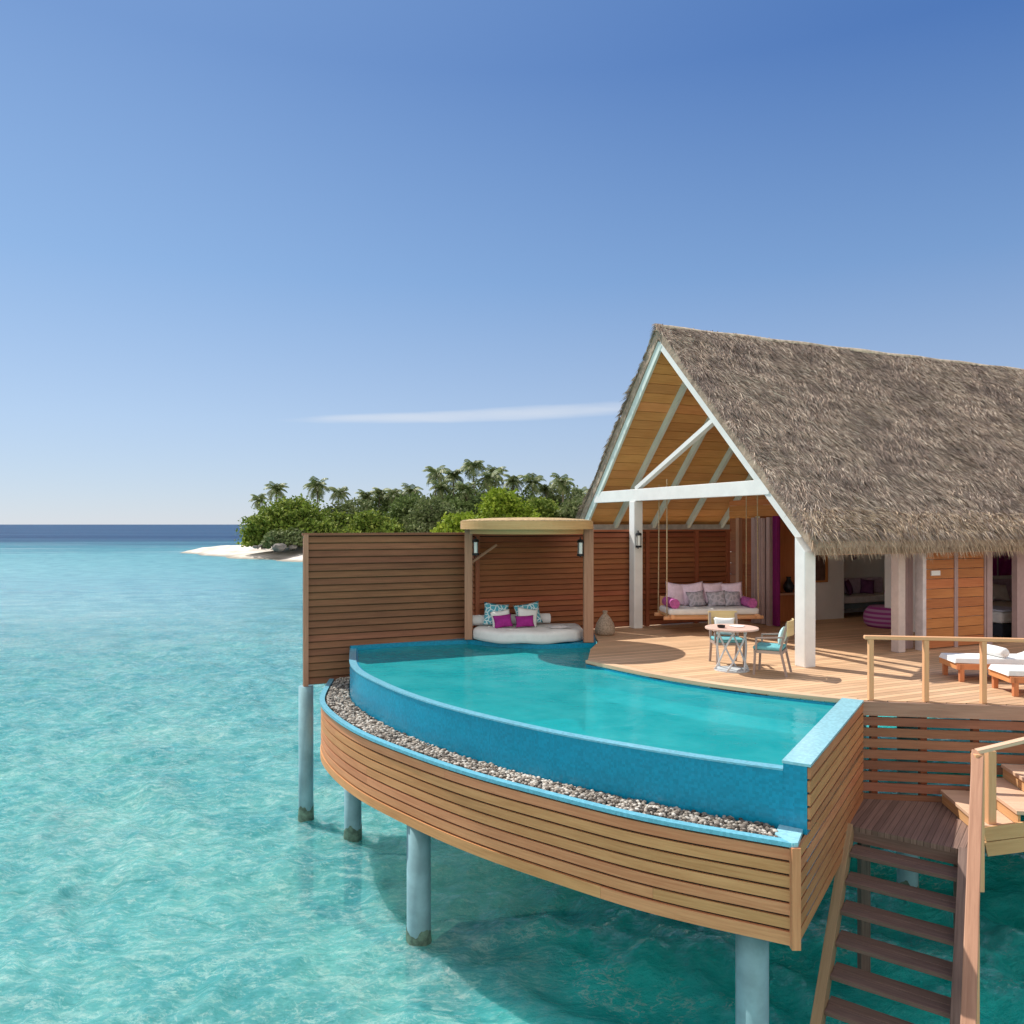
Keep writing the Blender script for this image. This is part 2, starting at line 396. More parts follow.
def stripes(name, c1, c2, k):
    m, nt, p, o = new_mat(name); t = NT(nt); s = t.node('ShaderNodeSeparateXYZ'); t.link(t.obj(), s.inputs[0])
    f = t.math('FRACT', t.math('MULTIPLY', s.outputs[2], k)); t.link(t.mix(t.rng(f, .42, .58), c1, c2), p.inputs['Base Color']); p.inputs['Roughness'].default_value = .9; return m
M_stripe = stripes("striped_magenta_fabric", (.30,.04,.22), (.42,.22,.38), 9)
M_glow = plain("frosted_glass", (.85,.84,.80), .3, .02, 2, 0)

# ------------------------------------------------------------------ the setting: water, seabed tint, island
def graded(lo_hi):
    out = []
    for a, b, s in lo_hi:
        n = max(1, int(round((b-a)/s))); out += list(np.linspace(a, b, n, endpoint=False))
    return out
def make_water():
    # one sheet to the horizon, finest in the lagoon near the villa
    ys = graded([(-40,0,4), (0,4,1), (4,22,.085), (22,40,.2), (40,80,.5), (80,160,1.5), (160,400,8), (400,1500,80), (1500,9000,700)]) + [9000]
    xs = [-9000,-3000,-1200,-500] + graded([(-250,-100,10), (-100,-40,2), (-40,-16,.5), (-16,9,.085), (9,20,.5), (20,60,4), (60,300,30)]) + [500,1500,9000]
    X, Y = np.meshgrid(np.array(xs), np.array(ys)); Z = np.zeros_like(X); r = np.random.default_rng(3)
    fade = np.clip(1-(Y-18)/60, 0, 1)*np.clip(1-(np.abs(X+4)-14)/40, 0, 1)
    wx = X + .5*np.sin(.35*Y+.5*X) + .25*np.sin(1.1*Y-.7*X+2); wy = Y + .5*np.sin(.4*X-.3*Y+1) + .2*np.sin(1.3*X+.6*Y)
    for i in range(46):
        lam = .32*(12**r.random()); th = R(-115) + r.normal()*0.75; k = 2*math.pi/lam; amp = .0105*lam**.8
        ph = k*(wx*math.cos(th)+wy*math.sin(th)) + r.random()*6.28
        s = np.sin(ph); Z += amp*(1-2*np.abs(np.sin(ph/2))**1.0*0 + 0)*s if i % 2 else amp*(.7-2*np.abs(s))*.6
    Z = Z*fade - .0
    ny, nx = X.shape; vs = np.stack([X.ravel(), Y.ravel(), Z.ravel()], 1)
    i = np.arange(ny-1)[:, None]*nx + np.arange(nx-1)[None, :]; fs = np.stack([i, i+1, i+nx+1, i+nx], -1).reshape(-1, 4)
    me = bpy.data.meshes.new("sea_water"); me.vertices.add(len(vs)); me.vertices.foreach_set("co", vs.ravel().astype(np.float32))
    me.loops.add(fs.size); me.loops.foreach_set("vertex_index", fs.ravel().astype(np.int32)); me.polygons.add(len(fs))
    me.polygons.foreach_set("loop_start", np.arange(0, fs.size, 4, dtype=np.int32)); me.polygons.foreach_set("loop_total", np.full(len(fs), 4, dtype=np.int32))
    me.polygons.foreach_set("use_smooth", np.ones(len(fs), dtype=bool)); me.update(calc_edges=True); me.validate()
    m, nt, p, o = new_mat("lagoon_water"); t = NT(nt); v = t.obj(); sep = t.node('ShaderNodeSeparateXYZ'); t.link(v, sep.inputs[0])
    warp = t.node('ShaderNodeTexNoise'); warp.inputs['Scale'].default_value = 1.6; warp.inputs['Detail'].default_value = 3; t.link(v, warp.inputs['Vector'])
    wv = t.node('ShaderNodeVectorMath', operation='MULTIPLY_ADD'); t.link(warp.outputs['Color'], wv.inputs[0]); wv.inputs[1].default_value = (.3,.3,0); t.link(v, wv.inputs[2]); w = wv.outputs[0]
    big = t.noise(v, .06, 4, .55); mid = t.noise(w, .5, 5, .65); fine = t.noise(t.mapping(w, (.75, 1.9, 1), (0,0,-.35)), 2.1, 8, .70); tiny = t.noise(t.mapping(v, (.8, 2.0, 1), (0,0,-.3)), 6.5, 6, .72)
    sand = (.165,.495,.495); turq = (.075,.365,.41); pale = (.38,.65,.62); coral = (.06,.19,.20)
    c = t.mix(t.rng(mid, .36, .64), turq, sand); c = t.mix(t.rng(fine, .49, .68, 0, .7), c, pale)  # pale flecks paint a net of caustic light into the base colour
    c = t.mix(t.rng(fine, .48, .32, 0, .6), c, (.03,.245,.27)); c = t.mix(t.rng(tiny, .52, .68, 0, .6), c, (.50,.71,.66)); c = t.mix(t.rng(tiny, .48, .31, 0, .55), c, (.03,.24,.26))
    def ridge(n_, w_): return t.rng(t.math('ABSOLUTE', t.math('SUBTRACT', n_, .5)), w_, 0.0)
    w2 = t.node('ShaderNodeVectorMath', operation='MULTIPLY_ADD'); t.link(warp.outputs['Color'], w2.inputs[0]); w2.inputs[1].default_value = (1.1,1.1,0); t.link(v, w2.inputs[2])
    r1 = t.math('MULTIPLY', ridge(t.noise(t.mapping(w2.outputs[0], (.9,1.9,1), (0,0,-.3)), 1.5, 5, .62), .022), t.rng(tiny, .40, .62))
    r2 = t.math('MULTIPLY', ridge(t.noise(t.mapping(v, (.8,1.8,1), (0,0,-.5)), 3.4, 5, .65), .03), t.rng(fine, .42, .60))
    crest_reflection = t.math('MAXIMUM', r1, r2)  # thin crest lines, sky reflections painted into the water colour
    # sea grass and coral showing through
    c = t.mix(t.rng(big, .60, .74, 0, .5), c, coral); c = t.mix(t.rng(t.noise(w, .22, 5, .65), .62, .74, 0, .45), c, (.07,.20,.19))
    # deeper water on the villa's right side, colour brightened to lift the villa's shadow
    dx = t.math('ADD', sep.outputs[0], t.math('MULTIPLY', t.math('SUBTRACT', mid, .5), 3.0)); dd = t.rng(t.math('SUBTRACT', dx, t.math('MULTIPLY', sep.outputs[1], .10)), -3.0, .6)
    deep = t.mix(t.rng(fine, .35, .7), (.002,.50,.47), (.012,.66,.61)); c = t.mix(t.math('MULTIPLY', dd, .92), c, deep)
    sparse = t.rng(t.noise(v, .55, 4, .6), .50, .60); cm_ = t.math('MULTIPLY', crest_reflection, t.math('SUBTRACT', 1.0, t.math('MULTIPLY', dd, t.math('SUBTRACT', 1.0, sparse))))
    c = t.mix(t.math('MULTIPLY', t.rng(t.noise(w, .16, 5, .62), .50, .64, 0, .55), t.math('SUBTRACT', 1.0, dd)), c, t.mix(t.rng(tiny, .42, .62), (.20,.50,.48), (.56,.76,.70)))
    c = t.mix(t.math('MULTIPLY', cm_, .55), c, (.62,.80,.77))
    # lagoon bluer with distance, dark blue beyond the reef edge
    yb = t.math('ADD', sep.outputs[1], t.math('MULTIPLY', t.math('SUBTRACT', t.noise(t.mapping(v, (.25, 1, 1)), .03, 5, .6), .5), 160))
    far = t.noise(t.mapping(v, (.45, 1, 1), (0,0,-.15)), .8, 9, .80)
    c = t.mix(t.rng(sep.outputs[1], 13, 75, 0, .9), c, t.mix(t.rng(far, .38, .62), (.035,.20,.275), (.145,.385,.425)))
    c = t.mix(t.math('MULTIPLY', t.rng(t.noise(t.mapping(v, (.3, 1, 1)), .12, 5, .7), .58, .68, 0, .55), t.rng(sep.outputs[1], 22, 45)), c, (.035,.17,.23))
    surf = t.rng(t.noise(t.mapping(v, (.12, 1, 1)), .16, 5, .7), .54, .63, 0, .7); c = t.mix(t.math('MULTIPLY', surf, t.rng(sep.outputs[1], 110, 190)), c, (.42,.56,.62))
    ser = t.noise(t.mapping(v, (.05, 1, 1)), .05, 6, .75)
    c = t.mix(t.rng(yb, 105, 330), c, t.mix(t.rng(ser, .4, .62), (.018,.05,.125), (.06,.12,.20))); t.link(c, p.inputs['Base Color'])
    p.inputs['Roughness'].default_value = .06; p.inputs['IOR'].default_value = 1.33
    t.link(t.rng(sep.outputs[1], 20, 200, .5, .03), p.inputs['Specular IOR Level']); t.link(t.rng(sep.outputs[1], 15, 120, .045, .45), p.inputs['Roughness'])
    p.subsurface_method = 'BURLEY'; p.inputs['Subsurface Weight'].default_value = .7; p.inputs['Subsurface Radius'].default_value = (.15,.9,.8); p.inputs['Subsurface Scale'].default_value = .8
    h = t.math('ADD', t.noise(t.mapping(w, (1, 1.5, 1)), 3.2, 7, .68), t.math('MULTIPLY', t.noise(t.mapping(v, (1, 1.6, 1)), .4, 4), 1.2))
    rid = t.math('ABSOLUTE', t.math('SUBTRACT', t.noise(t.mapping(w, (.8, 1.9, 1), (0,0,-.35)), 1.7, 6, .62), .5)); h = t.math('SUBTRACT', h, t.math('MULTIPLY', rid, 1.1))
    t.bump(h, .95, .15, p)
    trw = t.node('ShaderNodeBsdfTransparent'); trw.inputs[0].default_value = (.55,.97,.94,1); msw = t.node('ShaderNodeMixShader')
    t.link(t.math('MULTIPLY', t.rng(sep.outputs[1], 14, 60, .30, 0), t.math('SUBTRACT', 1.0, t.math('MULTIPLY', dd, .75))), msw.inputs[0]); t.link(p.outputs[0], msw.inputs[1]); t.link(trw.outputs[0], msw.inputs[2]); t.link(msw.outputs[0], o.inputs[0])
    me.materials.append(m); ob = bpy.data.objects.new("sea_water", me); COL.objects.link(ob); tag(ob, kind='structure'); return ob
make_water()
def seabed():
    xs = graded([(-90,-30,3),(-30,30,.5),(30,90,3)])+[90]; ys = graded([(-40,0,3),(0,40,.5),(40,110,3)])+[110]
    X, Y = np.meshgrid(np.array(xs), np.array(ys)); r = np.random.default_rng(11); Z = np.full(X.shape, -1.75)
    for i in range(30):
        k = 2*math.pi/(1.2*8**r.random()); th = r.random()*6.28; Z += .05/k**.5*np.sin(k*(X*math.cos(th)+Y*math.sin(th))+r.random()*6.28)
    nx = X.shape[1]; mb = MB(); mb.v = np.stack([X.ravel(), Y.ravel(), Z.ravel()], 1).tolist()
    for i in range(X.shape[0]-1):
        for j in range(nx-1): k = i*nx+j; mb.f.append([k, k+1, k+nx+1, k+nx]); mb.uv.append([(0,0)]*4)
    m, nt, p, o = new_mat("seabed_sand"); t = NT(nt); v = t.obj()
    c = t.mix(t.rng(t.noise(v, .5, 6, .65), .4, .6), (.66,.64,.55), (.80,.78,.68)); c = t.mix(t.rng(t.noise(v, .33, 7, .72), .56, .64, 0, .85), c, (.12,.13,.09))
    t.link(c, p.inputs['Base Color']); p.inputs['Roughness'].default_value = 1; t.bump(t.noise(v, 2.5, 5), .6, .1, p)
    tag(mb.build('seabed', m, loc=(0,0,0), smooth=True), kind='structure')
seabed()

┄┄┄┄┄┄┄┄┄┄

▶ [Problem details]: Skip the pictures, please, and transcribe only the lines from the beginning of the material through the one that contains "(.85,.84,.80), .3, .02, 2, 0)".

▶ [Answer to this problem]:
Keep writing the Blender script for this image. This is part 2, starting at line 396. More parts follow.
def stripes(name, c1, c2, k):
    m, nt, p, o = new_mat(name); t = NT(nt); s = t.node('ShaderNodeSeparateXYZ'); t.link(t.obj(), s.inputs[0])
    f = t.math('FRACT', t.math('MULTIPLY', s.outputs[2], k)); t.link(t.mix(t.rng(f, .42, .58), c1, c2), p.inputs['Base Color']); p.inputs['Roughness'].default_value = .9; return m
M_stripe = stripes("striped_magenta_fabric", (.30,.04,.22), (.42,.22,.38), 9)
M_glow = plain("frosted_glass", (.85,.84,.80), .3, .02, 2, 0)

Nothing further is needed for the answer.